Saturday, January 31, 2009

Things are turning very ugly.

This is awful!

It looks as though there's no real "illegality" in what Total are doing. Membership of the EU means that workers are free to work in any member country. And companies are free to pitch for business in other member countries. And it's quite understandable that a company would wish to use its own, known-quantity, employees and sub-contractors rather than find and hire new ones.

But the end result is that, as we crash into a major recession, the unemployed in some of impoverished parts of the UK see major work going ahead around them, and Italian and Portuguese guys brought in to do it.

They are understandably furious. Union spokespeople interviewed on the BBC yesterday were trying to walk an impossibly narrow tightrope. Not able to claim that IREM has broken any laws (or is even doing anything morally wrong) but wanting to echo the anger of their members.
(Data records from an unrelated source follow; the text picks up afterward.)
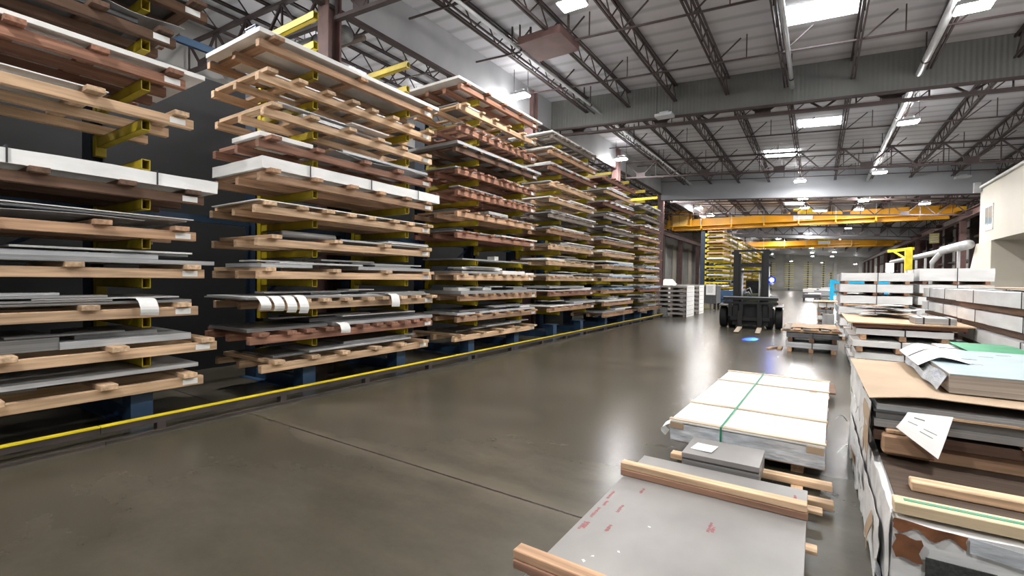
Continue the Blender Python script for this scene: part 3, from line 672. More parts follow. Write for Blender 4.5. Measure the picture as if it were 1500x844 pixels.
def crane(y, lab, trolley_x, sign):
    t = thing('bridge_crane', lab, 'crane', (0, y, 0), 0, 'orange bridge cranes')
    m = MB(); m.box(-10.6, 7.2, -.16, .16, 6.08, 6.12); m.box(-10.6, 7.2, -.14, .14, 6.62, 6.66); m.box(-10.6, 7.2, -.11, -.09, 6.12, 6.62); m.box(-10.6, 7.2, .09, .11, 6.12, 6.62)
    m.build('girder', 'orange', t)
    m = MB(); ibeam(m, -10.2, 7.1, .9, 5.85, 6.5, .3); m.build('rear_girder', 'orange', t)
    m = MB(); m.box(-10.2, 6.9, -.75, -.17, 6.02, 6.06)
    x = -10.
    while x < 6.9: m.box(x - .04, x + .04, -.75, -.17, 5.80, 6.02); m.box(x - .03, x + .03, -.19, -.165, 5.8, 6.1); x += 2.2
    m.box(-10.2, 6.9, -.2, -.16, 5.76, 6.02)
    m.build('walkway', 'orange', t)
    m = MB(); x = -10.
    while x < 6.9: m.bar((x, -.73, 6.06), (x, -.73, 6.98), .04); x += 2.2
    m.bar((-8.6, -.73, 6.96), (6.9, -.73, 6.96), .035)
    m.build('handrail', 'galv', t)
    for x in (-11., 7.3):
        m = MB(); m.box(x - .2, x + .2, -1.2, 1.9, 6.11, 6.38); e = m.build('end_truck', 'orange', t)
        for yy in (-.9, 1.6): MB().lathe([(.12, -.06), (.15, -.05), (.15, .05), (.12, .06)], 14, 'X', (x, yy, 6.15)).build('wheel', 'black', e)
    c = MB().box(-9.95, -8.80, -1.0, -.2, 6.06, 7.12).build('control_cabinet', 'cabinet', t, bev=.02)
    MB().box(-9.40, -9.38, -1.006, -1.0, 6.12, 7.06).build('cabinet_seam', 'girder', c)
    m = MB()
    for x in (-10.2, -8.5): m.bar((x, -1.05, 5.95), (x, -1.05, 7.2), .06); m.bar((x, -.2, 5.95), (x, -.2, 7.2), .06)
    m.bar((-10.2, -1.05, 7.2), (-8.5, -1.05, 7.2), .06); m.bar((-10.2, -1.05, 6.05), (-8.5, -1.05, 6.05), .06)
    m.build('cabinet_guard', 'orange', t)
    m = MB(); x = trolley_x
    for dx in (-.5, 0, .5): m.box(x + dx - .1, x + dx + .1, -.3, -.18, 6.1, 6.9)
    m.box(x - .62, x + .62, -.32, -.2, 6.6, 6.72); m.box(x - .62, x + .62, -.32, -.2, 6.82, 6.92)
    h = m.build('hoist_frame', 'ybright', t)
    s = MB().box(x - .6, x + .6, -.35, -.325, 6.16, 6.5).build('sign_plate', 'white', h); s['label'] = 'white capacity plate'
    m = MB(); m.box(x - .9, x + .7, .15, 1.2, 6.5, 6.78); m.tube([(x - .6, .6, 6.9), (x + .5, .6, 6.9)], .16, 12); m.build('hoist', 'orange', t)
    return t
crane(40., 'orange bridge crane with end cabinet, spanning the aisle before the second crane', -.95, True)
crane(66., 'orange bridge crane spanning the aisle behind the larger looking crane', .6, True)

# ------------------------------------------------------------------ right side wall posts, ducts, jib, signs
for i in range(20):
    y = 22 + 3.85 * i
    m = MB(); m.box(XR - .5, XR - .02, y - .12, y + .12, 0, roof(XR) - .1)
    struct('column_wall_post', m, 'oxide' if i % 2 else 'girder')
    struct('wall_right_panel', MB().box(XR - .06, XR - .01, y + 1.1, y + 2.3, 1.0, 5.6), 'cream2')
struct('trim_3', MB().box(XR - .3, XR - .03, 20, 110, 3.3, 3.45).box(XR - .3, XR - .03, 20, 110, 4.9, 5.05), 'girder')
for i in range(9):
    y = 32 + 7.7 * i
    struct('wall_left_panel', MB().box(XL + .01, XL + .08, y, y + 1.6, .5, 5.8), 'cream2')
    struct('wall_left_pilaster', MB().box(XL + .01, XL + .6, y + 2.6, y + 3.2, 0, roof(XL) - .1), 'concrete')

t = thing('cream_enclosure', 'cream panelled enclosure with window and overhanging upper storey beside the stacks', 'enclosure', (5.5, 24.8, 0))
MB().add([(0, -3.4, 3.31), (0, 1.6, 3.31), (0, 1.6, 5.50), (0, -3.4, 5.50), (3.6, -3.4, 3.31), (3.6, 1.6, 3.31), (3.6, 1.6, 5.9), (3.6, -3.4, 5.9)],
         [(0, 1, 2, 3), (7, 6, 5, 4), (0, 4, 5, 1), (1, 5, 6, 2), (2, 6, 7, 3), (3, 7, 4, 0)]).build('upper_storey', 'cream', t)
MB().add([(.002, 0, 0), (.002, 4.6, 0), (.002, 2.05, 3.308), (.002, 0, 3.308), (3.6, 0, 0), (3.6, 4.6, 0), (3.6, 2.05, 3.308), (3.6, 0, 3.308)],
         [(0, 1, 2, 3), (7, 6, 5, 4), (0, 4, 5, 1), (1, 5, 6, 2), (2, 6, 7, 3), (3, 7, 4, 0)]).build('lower_storey', 'cream2', t)
m = MB(); m.box(-.08, 3.7, -3.5, 1.7, 5.9, 5.93); 
MB().add([(-.1, -3.5, 5.50), (-.1, 1.7, 5.50), (-.1, 1.7, 5.58), (-.1, -3.5, 5.58), (3.7, -3.5, 5.92), (3.7, 1.7, 5.92), (3.7, 1.7, 6.0), (3.7, -3.5, 6.0)],
         [(0, 1, 2, 3), (7, 6, 5, 4), (0, 4, 5, 1), (1, 5, 6, 2), (2, 6, 7, 3), (3, 7, 4, 0)]).build('roof_panel', 'white', t)
w = MB().box(-.03, .01, -.2, .8, 3.72, 4.70).build('window_frame', 'white', t)
MB().box(-.035, -.02, -.13, .30, 3.80, 4.62).box(-.035, -.02, .36, .73, 3.80, 4.62).build('window_pane', 'glass', w)
MB().box(-.25, -.05, 1.3, 1.5, 5.35, 5.75).box(-.06, .0, 1.35, 1.45, 5.4, 5.5).build('wall_lamp_box', 'galv', t)
MB().box(1.1, 2.6, -.03, -.002, .1, 1.9).build('door_panel', 'concrete', t)

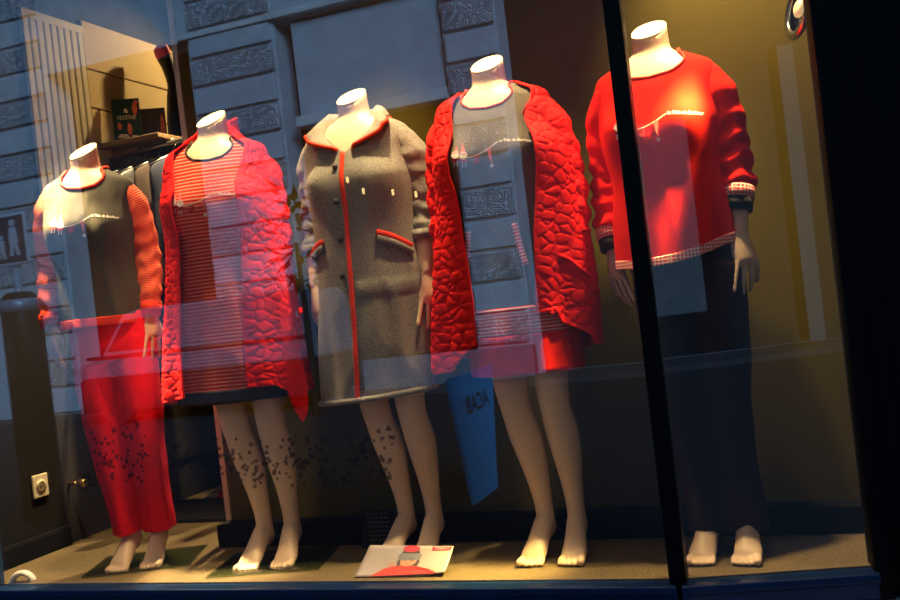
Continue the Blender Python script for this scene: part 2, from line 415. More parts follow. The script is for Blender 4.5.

They're trying to do this by focusing on worries of a "race to the bottom" and the lack of social clauses in European freedom of labour rules. But, as far as I can tell, this isn't really the issue here. The Italians who are coming will be paid the same rate as UK contractors. They aren't being brought in because they're cheap. They're being brought in because the company that employs them is Italian and already familiar with them.

This is a horrible situation with no possibility of a happy outcome. The government and unions are caught in a dilemma. Go protectionist and they risk deepening the recession and wrecking European economic and political co-operation. Could the EU basically fall apart?

Defend the rights of foreign companies to work on contracts here, bringing their own labour, and they risk losing all credibility with the workers and opening the possibility of a right-wing working-class backlash. Think major gains for the British National Party in local government and within unions themselves; foreign workers everywhere in the UK becoming victims of xenophobia and racist attack.

Horrible. Horrible!

There are only two options that might save us from this.

1) One is the government really commits to massive spending and development of its own in these areas, effectively creating enough jobs that this and similar cases don't matter all that much.

2) Or engage in quiet, behind the scenes, back-politicking with Total, IREM and maybe the Italian government ... for example to get them to create some extra positions for UK workers in this project. I'm talking even payoffs and bribes if it helps. It's underhand, ethically icky, but in this case, maybe it would be worth it. (Though I prefer option 1 obviously.)

2 comments:

dariush sokolov said...

Though how many british workers are working abroad for uk-based companies on energy, petroleum, and general engineering projects? I'd bet "british workers" in these industries gain jobs globally, in net terms. So this is a pretty dodgy argument for unite to make. And of course misses the point altogether. But yes, highlights another pressure for reversion to instinctive protectionism, which is one of the big factors that could turn recession into depression.

Composing said...

Obviously I have no idea whether British workers are or aren't net beneficiaries over liberalizing labour flows.

Whether they are or aren't, I'm very concerned that people worry about "labour flows" as opposed to "capital flows". Capital is already at an advantage in that it's much more mobile than labour. To turn what little mobility labour has into a problem is a very bad thing indeed.

I suppose for a particular trade union like Unite, *its* membership may be net losers although they wouldn't be able to explicitly campaign on that issue. But then turning the demand into an appeal for "British jobs for British workers" plays to the worst protectionist and right-wing passions.